Diese abgehobene Story inszeniert Michael Helle sehr distanziert, reduziert
auf den bewegenden Topos der unbegreiflichen Liebe im kargen Bühnenbild
Hartmut Schörhofers mit Verweisen auf die naive Ästhetik Poussins und
die unbegriffenen Abläufe von Kommunikation in zwangloser Konsequenz.
Dabei beeindruckt Derrick Lawrence als Gatte Arcesins mit einem variationsreichen
Bariton und fasziniert Sabine Turner neben einer ungemein einfühlsamen
Darstellung mit ihrem dunkel gefärbten Sopran - in den Mittellagen bezwingend.

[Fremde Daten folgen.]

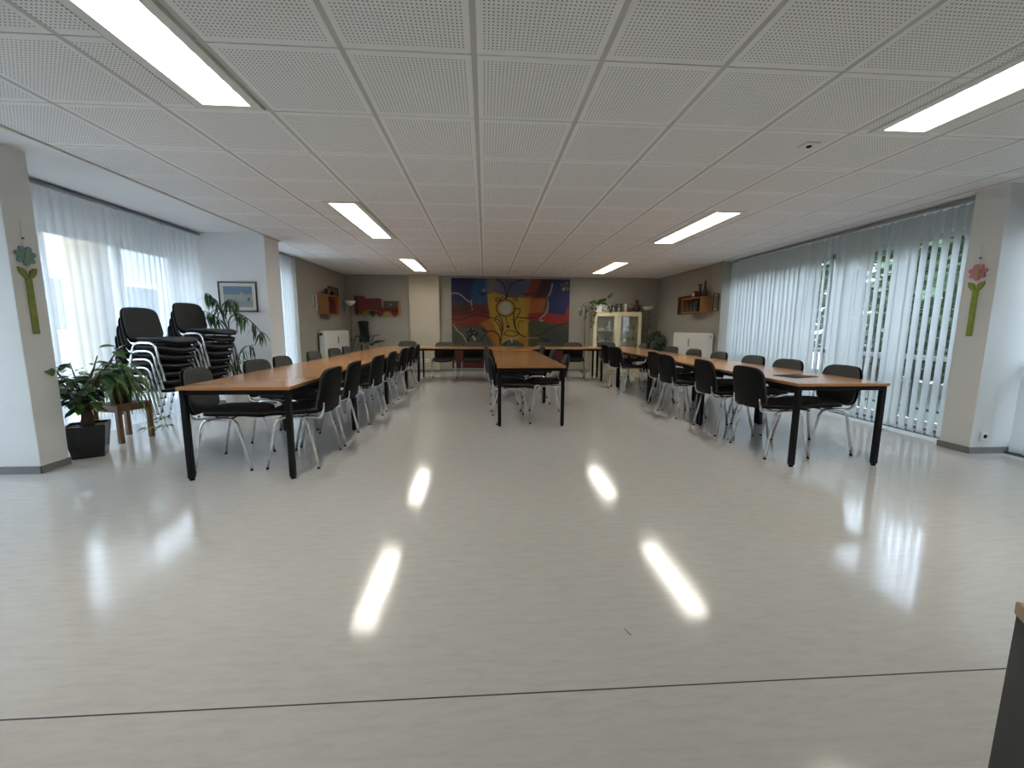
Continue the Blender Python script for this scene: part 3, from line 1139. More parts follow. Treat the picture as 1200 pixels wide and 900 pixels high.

Elio Boncompagni entlockt dem Sinfonieorchester Aachen die eklektischen
Klänge der d'Albert-Komposition in ihren Anleihen an Wagner, Meyerbeer,
italienischem Verismo, französischem Impressionismus und Richard Strauss
- situationsangemessen interpretierend und die süffigen Klänge optimal
auskostend.
Das Publikum im intimen Aachener Haus weiß offenbar, was es als aktualisiertes
Opern-Museum erwartet und reagiert äußerst zustimmend. Ein angenehmer
Abend, zumal mit dem "Ton von Unheil" (Adorno) ein wesentliches Kriterium
des Opernerlebens getroffen wird! (frs)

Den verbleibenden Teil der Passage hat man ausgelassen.